The regulations preceded the operationalization of the office of the DPC, an act that should be  to be remedied as some clauses of the regulation can only have effect through the office of the DPC. Regulation 6 on consent, regulation 21 on sharing of personal information with public agencies and regulation 27 on monitoring by Data Commissioner but to highlight a few rely on the presence of a DPC to enforce implementation.

The absence of the office of the DPC undermines the right to privacy and should be remedied before the regulations have effect to ensure accountability through oversight of the civil registries in the implementation of the data protection laws.

Security safeguards

Part V of the regulation provides technical clauses that address security safeguards for the database and database systems. Privacy by design is a concept that has been adopted through the regulation. Securing personal data requires more than the technical, personnel and procedural safeguards, it requires the continuous assessment of risk and decisive ways to minimize and mitigate arising risks.
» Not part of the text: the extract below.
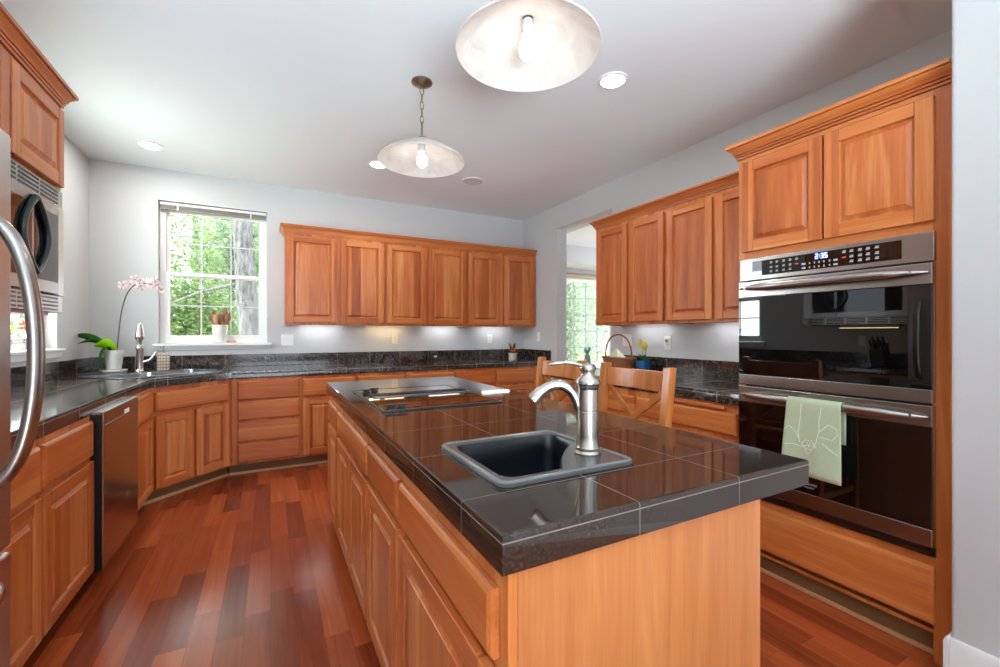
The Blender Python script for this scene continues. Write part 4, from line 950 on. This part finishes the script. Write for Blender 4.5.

Reasonable safeguards should be put in place to protect personal data from loss, unauthorized access, destruction, use, modification or disclosure. Security of personal data processed by civil registries must, therefore, be handled with the complexity which it presents in upholding the right to privacy, the mechanisms adopted should further be contemplated under cybersecurity mechanisms under the cybersecurity strategy

Establishment of substantive issues through regulatory frameworks.
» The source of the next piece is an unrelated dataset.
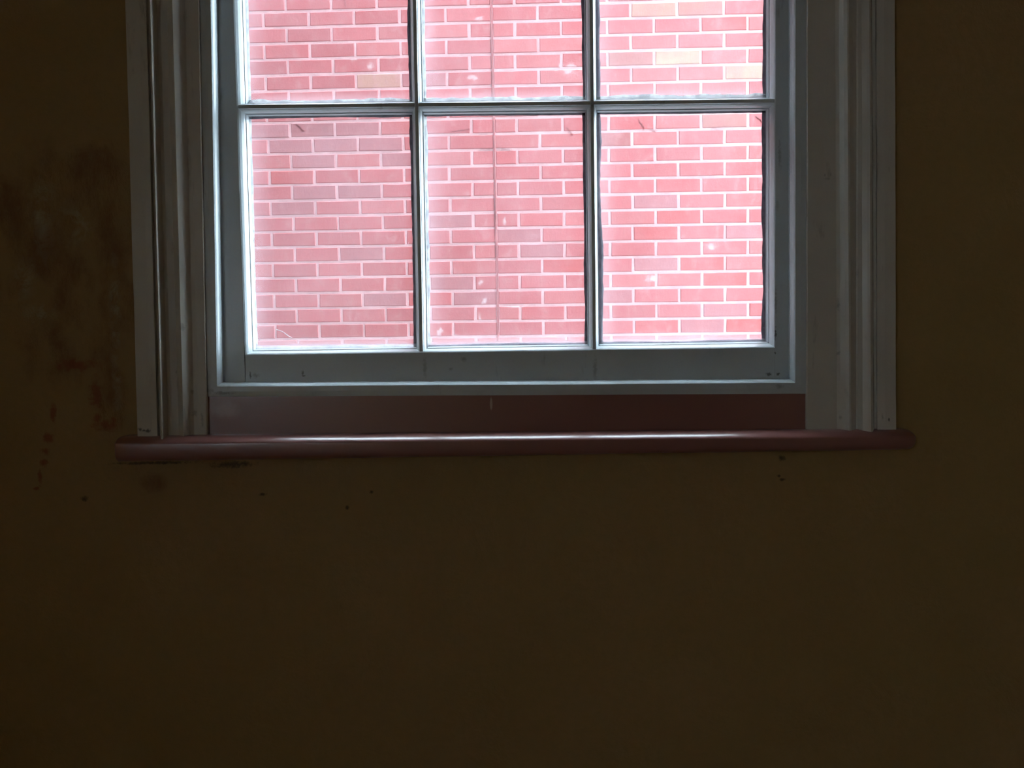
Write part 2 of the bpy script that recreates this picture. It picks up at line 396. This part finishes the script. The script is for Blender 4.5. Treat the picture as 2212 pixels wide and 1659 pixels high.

A regulation is a subsidiary legislation providing guidelines on how the provisions of the constitutive Act are applied. This is further clarified through the interpretation of a statutory instrument under the Statutory Instruments Act 2013. A statutory instrument is defined to mean, rule, order, regulation, direction, form, tariff of costs or fees, letters patent, commission, warrant, proclamation, by-law, resolution, guideline or other statutory instrument issued, made or established in the execution of a power conferred by or under an Act of Parliament under which that statutory instrument or subsidiary legislation is expressly authorized to be issued.

The regulation is an instrument structured to further clarify substantive issues raised in the act and therefore cannot be used to introduce new core principles. The data regulations introduce new laws that ought to have been effected through the DPA. Regulation 8 (2) for instance on the collection of personal data introduces the use of previously collected data for a new purpose other than which was initially intended.
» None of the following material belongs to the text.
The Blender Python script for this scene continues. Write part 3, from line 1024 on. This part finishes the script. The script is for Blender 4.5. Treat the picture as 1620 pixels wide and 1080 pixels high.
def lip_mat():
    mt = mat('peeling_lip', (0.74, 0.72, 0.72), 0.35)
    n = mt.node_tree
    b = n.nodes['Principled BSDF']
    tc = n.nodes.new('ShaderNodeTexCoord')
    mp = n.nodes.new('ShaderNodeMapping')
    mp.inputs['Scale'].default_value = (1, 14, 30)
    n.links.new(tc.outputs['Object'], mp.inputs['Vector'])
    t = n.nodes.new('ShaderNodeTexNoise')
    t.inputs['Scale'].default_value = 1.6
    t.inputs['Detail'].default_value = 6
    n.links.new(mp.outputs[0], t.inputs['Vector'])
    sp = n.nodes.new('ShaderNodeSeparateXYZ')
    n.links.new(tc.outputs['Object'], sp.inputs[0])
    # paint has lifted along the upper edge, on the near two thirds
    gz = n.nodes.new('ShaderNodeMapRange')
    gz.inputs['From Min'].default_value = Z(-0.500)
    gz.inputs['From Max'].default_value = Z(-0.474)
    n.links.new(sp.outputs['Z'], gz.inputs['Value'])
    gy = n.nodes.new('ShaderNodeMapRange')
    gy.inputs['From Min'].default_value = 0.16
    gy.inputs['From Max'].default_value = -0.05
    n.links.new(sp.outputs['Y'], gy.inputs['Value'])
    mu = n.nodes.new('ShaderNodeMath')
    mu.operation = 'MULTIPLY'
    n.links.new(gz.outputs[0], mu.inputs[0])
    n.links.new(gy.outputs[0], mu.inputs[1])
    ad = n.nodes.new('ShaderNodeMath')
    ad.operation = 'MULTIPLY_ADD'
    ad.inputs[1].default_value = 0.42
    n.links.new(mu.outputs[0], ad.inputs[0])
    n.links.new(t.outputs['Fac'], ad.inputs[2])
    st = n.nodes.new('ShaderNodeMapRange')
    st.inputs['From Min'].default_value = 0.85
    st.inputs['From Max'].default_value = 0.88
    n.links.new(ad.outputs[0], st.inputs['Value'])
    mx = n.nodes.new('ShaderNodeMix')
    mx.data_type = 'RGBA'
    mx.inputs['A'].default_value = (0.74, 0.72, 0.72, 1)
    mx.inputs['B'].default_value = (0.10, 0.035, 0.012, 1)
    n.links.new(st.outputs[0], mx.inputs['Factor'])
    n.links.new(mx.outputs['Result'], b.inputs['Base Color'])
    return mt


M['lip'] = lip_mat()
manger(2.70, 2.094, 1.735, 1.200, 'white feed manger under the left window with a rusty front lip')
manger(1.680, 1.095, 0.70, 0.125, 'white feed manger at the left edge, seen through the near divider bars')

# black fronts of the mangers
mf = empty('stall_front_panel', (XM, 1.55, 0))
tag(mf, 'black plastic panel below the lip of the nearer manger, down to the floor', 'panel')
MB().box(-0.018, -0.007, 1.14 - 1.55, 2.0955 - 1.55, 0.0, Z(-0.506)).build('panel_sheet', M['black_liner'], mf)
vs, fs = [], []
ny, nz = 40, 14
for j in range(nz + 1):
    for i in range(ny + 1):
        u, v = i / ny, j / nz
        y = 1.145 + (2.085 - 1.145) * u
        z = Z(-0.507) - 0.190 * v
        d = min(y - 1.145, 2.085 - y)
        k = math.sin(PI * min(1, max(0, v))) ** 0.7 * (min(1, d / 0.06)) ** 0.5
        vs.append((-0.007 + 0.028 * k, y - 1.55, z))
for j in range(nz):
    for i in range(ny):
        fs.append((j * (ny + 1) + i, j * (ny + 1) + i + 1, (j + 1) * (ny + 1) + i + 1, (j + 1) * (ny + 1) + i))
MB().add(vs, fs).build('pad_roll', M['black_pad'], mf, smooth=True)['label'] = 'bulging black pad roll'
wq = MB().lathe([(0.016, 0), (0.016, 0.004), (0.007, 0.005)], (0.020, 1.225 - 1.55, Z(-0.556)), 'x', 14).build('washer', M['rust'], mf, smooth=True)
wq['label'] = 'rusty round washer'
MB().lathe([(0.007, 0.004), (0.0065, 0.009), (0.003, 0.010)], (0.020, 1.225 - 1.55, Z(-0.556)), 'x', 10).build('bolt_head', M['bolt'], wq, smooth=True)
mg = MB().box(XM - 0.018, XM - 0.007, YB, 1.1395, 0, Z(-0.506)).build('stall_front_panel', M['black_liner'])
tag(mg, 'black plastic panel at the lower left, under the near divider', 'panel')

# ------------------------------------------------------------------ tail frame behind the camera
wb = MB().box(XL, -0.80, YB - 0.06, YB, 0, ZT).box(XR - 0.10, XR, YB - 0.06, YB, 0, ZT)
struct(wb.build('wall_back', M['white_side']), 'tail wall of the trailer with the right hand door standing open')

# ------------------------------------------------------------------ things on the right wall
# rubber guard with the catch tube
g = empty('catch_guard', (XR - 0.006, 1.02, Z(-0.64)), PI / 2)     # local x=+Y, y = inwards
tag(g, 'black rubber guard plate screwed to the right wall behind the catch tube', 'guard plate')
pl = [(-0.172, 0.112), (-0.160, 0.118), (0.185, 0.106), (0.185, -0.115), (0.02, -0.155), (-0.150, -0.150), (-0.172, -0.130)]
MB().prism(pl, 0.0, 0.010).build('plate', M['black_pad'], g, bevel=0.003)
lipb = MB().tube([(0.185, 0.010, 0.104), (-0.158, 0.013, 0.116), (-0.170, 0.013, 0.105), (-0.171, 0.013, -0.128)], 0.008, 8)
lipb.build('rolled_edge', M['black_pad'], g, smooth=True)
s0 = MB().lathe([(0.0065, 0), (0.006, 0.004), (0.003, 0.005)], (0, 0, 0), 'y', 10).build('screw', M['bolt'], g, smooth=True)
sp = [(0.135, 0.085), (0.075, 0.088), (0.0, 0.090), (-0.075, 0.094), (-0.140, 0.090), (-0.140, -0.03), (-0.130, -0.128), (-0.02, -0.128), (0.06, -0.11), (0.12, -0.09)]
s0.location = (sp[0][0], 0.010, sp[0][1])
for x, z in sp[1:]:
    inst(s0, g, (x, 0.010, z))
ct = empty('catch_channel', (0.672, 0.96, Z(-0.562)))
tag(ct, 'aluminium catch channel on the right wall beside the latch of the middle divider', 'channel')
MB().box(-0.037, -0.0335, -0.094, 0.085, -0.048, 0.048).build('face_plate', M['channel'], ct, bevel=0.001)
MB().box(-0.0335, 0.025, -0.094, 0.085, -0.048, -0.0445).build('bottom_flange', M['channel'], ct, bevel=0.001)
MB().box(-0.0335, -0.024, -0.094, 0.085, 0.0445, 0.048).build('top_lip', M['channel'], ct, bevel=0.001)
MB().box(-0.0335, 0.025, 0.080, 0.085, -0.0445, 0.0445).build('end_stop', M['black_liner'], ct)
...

Regulation 17 on retention of data provides for the storage of data in perpetuity, this provision undermines the principle of limitation and should have been adequately provided for in the act with the regulations giving further guidelines and clarification.

Data retention in perpetuity infringes on the right of an individual and failure to limit the period for which the data is stored increases security risks and raises concerns on the use of the data for a new purpose as contemplated in regulation 8(2) merely because it is available. This could potentially lead to poor decision-making processes which could have server implications.

Where the drafters contemplate introducing core issues through a regulatory framework, they are required to table the framework before the national assembly by virtue of section 3 and 14 of the Statutory instruments Act 2013 for purposes of ensuring that the overall regime is in accordance with the constitution and that the subsidiary legislation does not violate the statute.

Conclusion

The draft regulation is a only one step towards establishing a legal framework in addressing data protection but would not be meaningful without operationalisation of the office of the Data Protection Commissioner. Furthermore, the regulations can only cure aspects of data protection. There were other issues raised in the NIIMS judgment regarding that require addressing in order for the country to have an adequate and comprehensive digital ID. These include all privacy principles, protection of children as well as addressing issues of exclusion and potential exclusion of citizens without primary identification documents or biometrics.